#### Aim of the task
Copy the data word for word, keeping every line.

#### Supplied material
··········

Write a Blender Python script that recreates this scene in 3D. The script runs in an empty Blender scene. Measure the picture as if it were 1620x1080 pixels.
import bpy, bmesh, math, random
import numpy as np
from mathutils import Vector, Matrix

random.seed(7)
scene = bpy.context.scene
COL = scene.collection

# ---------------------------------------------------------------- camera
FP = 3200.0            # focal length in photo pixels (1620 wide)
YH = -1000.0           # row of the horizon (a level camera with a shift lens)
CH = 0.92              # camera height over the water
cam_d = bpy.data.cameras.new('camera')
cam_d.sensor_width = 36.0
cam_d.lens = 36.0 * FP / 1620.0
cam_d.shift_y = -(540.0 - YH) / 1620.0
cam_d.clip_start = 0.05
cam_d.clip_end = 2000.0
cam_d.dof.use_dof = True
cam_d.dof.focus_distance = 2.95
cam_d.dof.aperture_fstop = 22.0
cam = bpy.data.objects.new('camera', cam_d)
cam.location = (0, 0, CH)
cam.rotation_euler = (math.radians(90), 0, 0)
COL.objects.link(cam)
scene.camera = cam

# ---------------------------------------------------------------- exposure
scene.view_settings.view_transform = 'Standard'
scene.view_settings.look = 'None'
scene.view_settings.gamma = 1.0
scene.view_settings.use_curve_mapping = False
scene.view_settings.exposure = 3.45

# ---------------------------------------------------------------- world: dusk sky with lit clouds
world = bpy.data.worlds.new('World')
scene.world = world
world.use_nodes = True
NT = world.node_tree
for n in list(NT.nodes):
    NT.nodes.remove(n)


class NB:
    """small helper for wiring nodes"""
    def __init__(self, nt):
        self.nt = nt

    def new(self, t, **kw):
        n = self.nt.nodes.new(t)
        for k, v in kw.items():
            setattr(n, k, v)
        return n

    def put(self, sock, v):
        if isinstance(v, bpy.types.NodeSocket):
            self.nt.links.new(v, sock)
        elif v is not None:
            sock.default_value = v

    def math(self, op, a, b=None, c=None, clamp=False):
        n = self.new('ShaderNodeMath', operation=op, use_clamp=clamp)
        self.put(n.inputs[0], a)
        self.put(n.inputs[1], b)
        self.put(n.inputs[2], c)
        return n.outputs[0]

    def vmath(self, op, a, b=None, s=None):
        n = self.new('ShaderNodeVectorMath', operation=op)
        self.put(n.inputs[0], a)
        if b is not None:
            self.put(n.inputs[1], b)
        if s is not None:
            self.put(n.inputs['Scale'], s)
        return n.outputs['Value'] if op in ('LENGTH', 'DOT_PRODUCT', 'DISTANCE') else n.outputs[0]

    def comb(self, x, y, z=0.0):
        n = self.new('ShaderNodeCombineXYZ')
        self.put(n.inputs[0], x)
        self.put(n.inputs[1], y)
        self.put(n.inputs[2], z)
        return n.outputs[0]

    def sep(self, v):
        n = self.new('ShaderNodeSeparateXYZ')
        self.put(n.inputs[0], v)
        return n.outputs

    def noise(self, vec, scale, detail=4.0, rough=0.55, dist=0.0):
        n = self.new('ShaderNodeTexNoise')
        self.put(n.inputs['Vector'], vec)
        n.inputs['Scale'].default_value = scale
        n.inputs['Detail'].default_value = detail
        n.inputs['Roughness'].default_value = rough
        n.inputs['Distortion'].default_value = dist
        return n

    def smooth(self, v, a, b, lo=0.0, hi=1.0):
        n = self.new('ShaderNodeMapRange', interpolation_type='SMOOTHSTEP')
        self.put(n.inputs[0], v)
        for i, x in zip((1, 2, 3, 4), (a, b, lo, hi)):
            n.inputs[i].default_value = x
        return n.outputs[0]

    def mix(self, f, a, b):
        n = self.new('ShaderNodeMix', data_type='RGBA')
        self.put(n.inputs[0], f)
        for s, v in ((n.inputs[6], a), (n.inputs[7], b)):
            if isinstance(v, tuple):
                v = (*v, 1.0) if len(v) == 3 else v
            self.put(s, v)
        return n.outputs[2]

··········

#### Response to this exercise
Write a Blender Python script that recreates this scene in 3D. The script runs in an empty Blender scene. Measure the picture as if it were 1620x1080 pixels.
import bpy, bmesh, math, random
import numpy as np
from mathutils import Vector, Matrix

random.seed(7)
scene = bpy.context.scene
COL = scene.collection

# ---------------------------------------------------------------- camera
FP = 3200.0            # focal length in photo pixels (1620 wide)
YH = -1000.0           # row of the horizon (a level camera with a shift lens)
CH = 0.92              # camera height over the water
cam_d = bpy.data.cameras.new('camera')
cam_d.sensor_width = 36.0
cam_d.lens = 36.0 * FP / 1620.0
cam_d.shift_y = -(540.0 - YH) / 1620.0
cam_d.clip_start = 0.05
cam_d.clip_end = 2000.0
cam_d.dof.use_dof = True
cam_d.dof.focus_distance = 2.95
cam_d.dof.aperture_fstop = 22.0
cam = bpy.data.objects.new('camera', cam_d)
cam.location = (0, 0, CH)
cam.rotation_euler = (math.radians(90), 0, 0)
COL.objects.link(cam)
scene.camera = cam

# ---------------------------------------------------------------- exposure
scene.view_settings.view_transform = 'Standard'
scene.view_settings.look = 'None'
scene.view_settings.gamma = 1.0
scene.view_settings.use_curve_mapping = False
scene.view_settings.exposure = 3.45

# ---------------------------------------------------------------- world: dusk sky with lit clouds
world = bpy.data.worlds.new('World')
scene.world = world
world.use_nodes = True
NT = world.node_tree
for n in list(NT.nodes):
    NT.nodes.remove(n)


class NB:
    """small helper for wiring nodes"""
    def __init__(self, nt):
        self.nt = nt

    def new(self, t, **kw):
        n = self.nt.nodes.new(t)
        for k, v in kw.items():
            setattr(n, k, v)
        return n

    def put(self, sock, v):
        if isinstance(v, bpy.types.NodeSocket):
            self.nt.links.new(v, sock)
        elif v is not None:
            sock.default_value = v

    def math(self, op, a, b=None, c=None, clamp=False):
        n = self.new('ShaderNodeMath', operation=op, use_clamp=clamp)
        self.put(n.inputs[0], a)
        self.put(n.inputs[1], b)
        self.put(n.inputs[2], c)
        return n.outputs[0]

    def vmath(self, op, a, b=None, s=None):
        n = self.new('ShaderNodeVectorMath', operation=op)
        self.put(n.inputs[0], a)
        if b is not None:
            self.put(n.inputs[1], b)
        if s is not None:
            self.put(n.inputs['Scale'], s)
        return n.outputs['Value'] if op in ('LENGTH', 'DOT_PRODUCT', 'DISTANCE') else n.outputs[0]

    def comb(self, x, y, z=0.0):
        n = self.new('ShaderNodeCombineXYZ')
        self.put(n.inputs[0], x)
        self.put(n.inputs[1], y)
        self.put(n.inputs[2], z)
        return n.outputs[0]

    def sep(self, v):
        n = self.new('ShaderNodeSeparateXYZ')
        self.put(n.inputs[0], v)
        return n.outputs

    def noise(self, vec, scale, detail=4.0, rough=0.55, dist=0.0):
        n = self.new('ShaderNodeTexNoise')
        self.put(n.inputs['Vector'], vec)
        n.inputs['Scale'].default_value = scale
        n.inputs['Detail'].default_value = detail
        n.inputs['Roughness'].default_value = rough
        n.inputs['Distortion'].default_value = dist
        return n

    def smooth(self, v, a, b, lo=0.0, hi=1.0):
        n = self.new('ShaderNodeMapRange', interpolation_type='SMOOTHSTEP')
        self.put(n.inputs[0], v)
        for i, x in zip((1, 2, 3, 4), (a, b, lo, hi)):
            n.inputs[i].default_value = x
        return n.outputs[0]

    def mix(self, f, a, b):
        n = self.new('ShaderNodeMix', data_type='RGBA')
        self.put(n.inputs[0], f)
        for s, v in ((n.inputs[6], a), (n.inputs[7], b)):
            if isinstance(v, tuple):
                v = (*v, 1.0) if len(v) == 3 else v
            self.put(s, v)
        return n.outputs[2]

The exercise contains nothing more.